>>

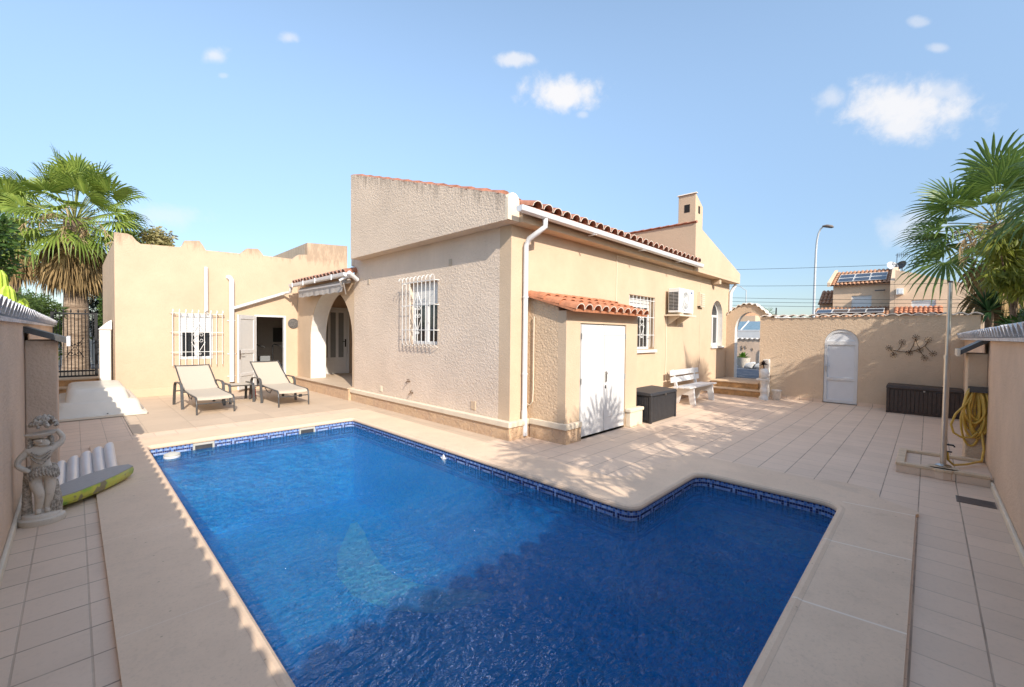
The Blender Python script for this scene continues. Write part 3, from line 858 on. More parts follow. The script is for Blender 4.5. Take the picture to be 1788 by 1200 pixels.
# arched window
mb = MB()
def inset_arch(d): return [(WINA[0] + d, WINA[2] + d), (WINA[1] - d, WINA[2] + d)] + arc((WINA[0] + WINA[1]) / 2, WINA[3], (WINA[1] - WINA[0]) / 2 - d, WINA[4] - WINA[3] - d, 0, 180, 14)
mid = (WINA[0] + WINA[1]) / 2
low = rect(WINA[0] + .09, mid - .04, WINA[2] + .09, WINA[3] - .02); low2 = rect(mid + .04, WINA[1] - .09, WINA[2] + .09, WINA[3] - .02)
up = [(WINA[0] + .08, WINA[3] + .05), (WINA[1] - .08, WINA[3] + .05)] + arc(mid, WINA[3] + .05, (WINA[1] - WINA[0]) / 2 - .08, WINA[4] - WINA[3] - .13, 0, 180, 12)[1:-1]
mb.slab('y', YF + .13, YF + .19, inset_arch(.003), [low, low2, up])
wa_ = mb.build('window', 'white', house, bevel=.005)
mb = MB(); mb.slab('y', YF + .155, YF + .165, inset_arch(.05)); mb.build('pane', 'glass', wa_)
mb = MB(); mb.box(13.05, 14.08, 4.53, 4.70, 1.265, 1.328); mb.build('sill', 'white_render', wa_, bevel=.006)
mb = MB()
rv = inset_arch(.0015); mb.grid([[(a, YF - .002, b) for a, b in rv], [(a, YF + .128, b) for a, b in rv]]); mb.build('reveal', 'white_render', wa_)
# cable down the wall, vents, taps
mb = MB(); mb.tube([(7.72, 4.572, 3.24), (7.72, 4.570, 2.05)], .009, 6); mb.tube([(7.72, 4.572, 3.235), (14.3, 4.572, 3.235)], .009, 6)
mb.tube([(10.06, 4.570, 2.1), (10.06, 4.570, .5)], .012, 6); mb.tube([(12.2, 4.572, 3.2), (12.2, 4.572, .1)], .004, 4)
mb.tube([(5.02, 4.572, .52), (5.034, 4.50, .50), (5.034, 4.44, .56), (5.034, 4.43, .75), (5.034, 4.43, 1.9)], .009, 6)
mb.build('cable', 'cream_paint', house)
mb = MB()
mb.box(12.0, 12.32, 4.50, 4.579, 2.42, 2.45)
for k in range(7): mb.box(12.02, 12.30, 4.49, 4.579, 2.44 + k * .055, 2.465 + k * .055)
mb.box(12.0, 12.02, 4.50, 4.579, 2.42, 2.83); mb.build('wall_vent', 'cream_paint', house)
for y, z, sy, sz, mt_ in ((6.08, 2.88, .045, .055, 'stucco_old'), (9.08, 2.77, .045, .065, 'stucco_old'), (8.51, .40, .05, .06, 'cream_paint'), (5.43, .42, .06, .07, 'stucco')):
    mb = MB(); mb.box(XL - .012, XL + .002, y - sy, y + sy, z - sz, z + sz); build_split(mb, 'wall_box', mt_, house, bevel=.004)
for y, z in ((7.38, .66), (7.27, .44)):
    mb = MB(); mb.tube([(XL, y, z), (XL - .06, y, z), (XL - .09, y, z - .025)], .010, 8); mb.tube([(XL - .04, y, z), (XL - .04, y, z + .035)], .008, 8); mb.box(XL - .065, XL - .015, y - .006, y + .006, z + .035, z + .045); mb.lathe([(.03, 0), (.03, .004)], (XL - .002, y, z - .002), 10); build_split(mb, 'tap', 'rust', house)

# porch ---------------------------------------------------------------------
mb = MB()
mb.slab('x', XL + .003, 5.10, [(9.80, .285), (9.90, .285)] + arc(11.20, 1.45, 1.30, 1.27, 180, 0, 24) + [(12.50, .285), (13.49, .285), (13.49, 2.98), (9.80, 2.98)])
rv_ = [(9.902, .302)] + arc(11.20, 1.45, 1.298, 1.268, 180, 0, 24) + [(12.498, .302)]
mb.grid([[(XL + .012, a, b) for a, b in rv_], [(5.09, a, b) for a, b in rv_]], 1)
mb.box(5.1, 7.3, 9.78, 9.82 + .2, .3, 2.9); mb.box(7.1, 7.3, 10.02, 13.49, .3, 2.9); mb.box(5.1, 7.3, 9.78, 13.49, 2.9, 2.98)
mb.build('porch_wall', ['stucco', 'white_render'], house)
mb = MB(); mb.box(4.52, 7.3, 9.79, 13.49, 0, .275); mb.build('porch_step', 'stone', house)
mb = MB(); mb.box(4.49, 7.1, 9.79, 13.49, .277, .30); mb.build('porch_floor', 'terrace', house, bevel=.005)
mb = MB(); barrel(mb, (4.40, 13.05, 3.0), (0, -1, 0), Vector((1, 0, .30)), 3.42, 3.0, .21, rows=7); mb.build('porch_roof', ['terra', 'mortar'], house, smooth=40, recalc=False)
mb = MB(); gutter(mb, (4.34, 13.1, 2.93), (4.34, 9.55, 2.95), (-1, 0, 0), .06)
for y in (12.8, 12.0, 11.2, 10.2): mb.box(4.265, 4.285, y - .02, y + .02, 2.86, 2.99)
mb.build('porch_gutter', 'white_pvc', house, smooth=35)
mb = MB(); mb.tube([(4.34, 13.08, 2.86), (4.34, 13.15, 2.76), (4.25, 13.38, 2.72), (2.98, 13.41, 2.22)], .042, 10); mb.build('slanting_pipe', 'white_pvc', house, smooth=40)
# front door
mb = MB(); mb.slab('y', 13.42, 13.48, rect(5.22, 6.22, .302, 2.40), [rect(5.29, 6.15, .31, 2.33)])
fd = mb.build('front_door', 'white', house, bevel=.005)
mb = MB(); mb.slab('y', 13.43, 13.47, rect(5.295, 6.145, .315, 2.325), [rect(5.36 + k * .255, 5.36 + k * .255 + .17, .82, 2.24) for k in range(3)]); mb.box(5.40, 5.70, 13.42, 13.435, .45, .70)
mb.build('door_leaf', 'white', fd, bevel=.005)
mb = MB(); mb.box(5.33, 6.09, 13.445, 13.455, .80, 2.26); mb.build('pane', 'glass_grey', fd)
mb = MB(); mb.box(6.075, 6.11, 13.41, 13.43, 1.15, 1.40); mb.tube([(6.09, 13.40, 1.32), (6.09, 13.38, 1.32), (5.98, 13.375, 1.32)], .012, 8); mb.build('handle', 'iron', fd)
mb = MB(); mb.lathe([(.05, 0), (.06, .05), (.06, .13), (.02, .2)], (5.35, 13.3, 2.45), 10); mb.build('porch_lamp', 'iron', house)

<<

**WORK TO COMPLETE**
Every line should be retyped exactly, with the pictures omitted.

**EXERCISE RESPONSE**
The Blender Python script for this scene continues. Write part 3, from line 858 on. More parts follow. The script is for Blender 4.5. Take the picture to be 1788 by 1200 pixels.
# arched window
mb = MB()
def inset_arch(d): return [(WINA[0] + d, WINA[2] + d), (WINA[1] - d, WINA[2] + d)] + arc((WINA[0] + WINA[1]) / 2, WINA[3], (WINA[1] - WINA[0]) / 2 - d, WINA[4] - WINA[3] - d, 0, 180, 14)
mid = (WINA[0] + WINA[1]) / 2
low = rect(WINA[0] + .09, mid - .04, WINA[2] + .09, WINA[3] - .02); low2 = rect(mid + .04, WINA[1] - .09, WINA[2] + .09, WINA[3] - .02)
up = [(WINA[0] + .08, WINA[3] + .05), (WINA[1] - .08, WINA[3] + .05)] + arc(mid, WINA[3] + .05, (WINA[1] - WINA[0]) / 2 - .08, WINA[4] - WINA[3] - .13, 0, 180, 12)[1:-1]
mb.slab('y', YF + .13, YF + .19, inset_arch(.003), [low, low2, up])
wa_ = mb.build('window', 'white', house, bevel=.005)
mb = MB(); mb.slab('y', YF + .155, YF + .165, inset_arch(.05)); mb.build('pane', 'glass', wa_)
mb = MB(); mb.box(13.05, 14.08, 4.53, 4.70, 1.265, 1.328); mb.build('sill', 'white_render', wa_, bevel=.006)
mb = MB()
rv = inset_arch(.0015); mb.grid([[(a, YF - .002, b) for a, b in rv], [(a, YF + .128, b) for a, b in rv]]); mb.build('reveal', 'white_render', wa_)
# cable down the wall, vents, taps
mb = MB(); mb.tube([(7.72, 4.572, 3.24), (7.72, 4.570, 2.05)], .009, 6); mb.tube([(7.72, 4.572, 3.235), (14.3, 4.572, 3.235)], .009, 6)
mb.tube([(10.06, 4.570, 2.1), (10.06, 4.570, .5)], .012, 6); mb.tube([(12.2, 4.572, 3.2), (12.2, 4.572, .1)], .004, 4)
mb.tube([(5.02, 4.572, .52), (5.034, 4.50, .50), (5.034, 4.44, .56), (5.034, 4.43, .75), (5.034, 4.43, 1.9)], .009, 6)
mb.build('cable', 'cream_paint', house)
mb = MB()
mb.box(12.0, 12.32, 4.50, 4.579, 2.42, 2.45)
for k in range(7): mb.box(12.02, 12.30, 4.49, 4.579, 2.44 + k * .055, 2.465 + k * .055)
mb.box(12.0, 12.02, 4.50, 4.579, 2.42, 2.83); mb.build('wall_vent', 'cream_paint', house)
for y, z, sy, sz, mt_ in ((6.08, 2.88, .045, .055, 'stucco_old'), (9.08, 2.77, .045, .065, 'stucco_old'), (8.51, .40, .05, .06, 'cream_paint'), (5.43, .42, .06, .07, 'stucco')):
    mb = MB(); mb.box(XL - .012, XL + .002, y - sy, y + sy, z - sz, z + sz); build_split(mb, 'wall_box', mt_, house, bevel=.004)
for y, z in ((7.38, .66), (7.27, .44)):
    mb = MB(); mb.tube([(XL, y, z), (XL - .06, y, z), (XL - .09, y, z - .025)], .010, 8); mb.tube([(XL - .04, y, z), (XL - .04, y, z + .035)], .008, 8); mb.box(XL - .065, XL - .015, y - .006, y + .006, z + .035, z + .045); mb.lathe([(.03, 0), (.03, .004)], (XL - .002, y, z - .002), 10); build_split(mb, 'tap', 'rust', house)

# porch ---------------------------------------------------------------------
mb = MB()
mb.slab('x', XL + .003, 5.10, [(9.80, .285), (9.90, .285)] + arc(11.20, 1.45, 1.30, 1.27, 180, 0, 24) + [(12.50, .285), (13.49, .285), (13.49, 2.98), (9.80, 2.98)])
rv_ = [(9.902, .302)] + arc(11.20, 1.45, 1.298, 1.268, 180, 0, 24) + [(12.498, .302)]
mb.grid([[(XL + .012, a, b) for a, b in rv_], [(5.09, a, b) for a, b in rv_]], 1)
mb.box(5.1, 7.3, 9.78, 9.82 + .2, .3, 2.9); mb.box(7.1, 7.3, 10.02, 13.49, .3, 2.9); mb.box(5.1, 7.3, 9.78, 13.49, 2.9, 2.98)
mb.build('porch_wall', ['stucco', 'white_render'], house)
mb = MB(); mb.box(4.52, 7.3, 9.79, 13.49, 0, .275); mb.build('porch_step', 'stone', house)
mb = MB(); mb.box(4.49, 7.1, 9.79, 13.49, .277, .30); mb.build('porch_floor', 'terrace', house, bevel=.005)
mb = MB(); barrel(mb, (4.40, 13.05, 3.0), (0, -1, 0), Vector((1, 0, .30)), 3.42, 3.0, .21, rows=7); mb.build('porch_roof', ['terra', 'mortar'], house, smooth=40, recalc=False)
mb = MB(); gutter(mb, (4.34, 13.1, 2.93), (4.34, 9.55, 2.95), (-1, 0, 0), .06)
for y in (12.8, 12.0, 11.2, 10.2): mb.box(4.265, 4.285, y - .02, y + .02, 2.86, 2.99)
mb.build('porch_gutter', 'white_pvc', house, smooth=35)
mb = MB(); mb.tube([(4.34, 13.08, 2.86), (4.34, 13.15, 2.76), (4.25, 13.38, 2.72), (2.98, 13.41, 2.22)], .042, 10); mb.build('slanting_pipe', 'white_pvc', house, smooth=40)
# front door
mb = MB(); mb.slab('y', 13.42, 13.48, rect(5.22, 6.22, .302, 2.40), [rect(5.29, 6.15, .31, 2.33)])
fd = mb.build('front_door', 'white', house, bevel=.005)
mb = MB(); mb.slab('y', 13.43, 13.47, rect(5.295, 6.145, .315, 2.325), [rect(5.36 + k * .255, 5.36 + k * .255 + .17, .82, 2.24) for k in range(3)]); mb.box(5.40, 5.70, 13.42, 13.435, .45, .70)
mb.build('door_leaf', 'white', fd, bevel=.005)
mb = MB(); mb.box(5.33, 6.09, 13.445, 13.455, .80, 2.26); mb.build('pane', 'glass_grey', fd)
mb = MB(); mb.box(6.075, 6.11, 13.41, 13.43, 1.15, 1.40); mb.tube([(6.09, 13.40, 1.32), (6.09, 13.38, 1.32), (5.98, 13.375, 1.32)], .012, 8); mb.build('handle', 'iron', fd)
mb = MB(); mb.lathe([(.05, 0), (.06, .05), (.06, .13), (.02, .2)], (5.35, 13.3, 2.45), 10); mb.build('porch_lamp', 'iron', house)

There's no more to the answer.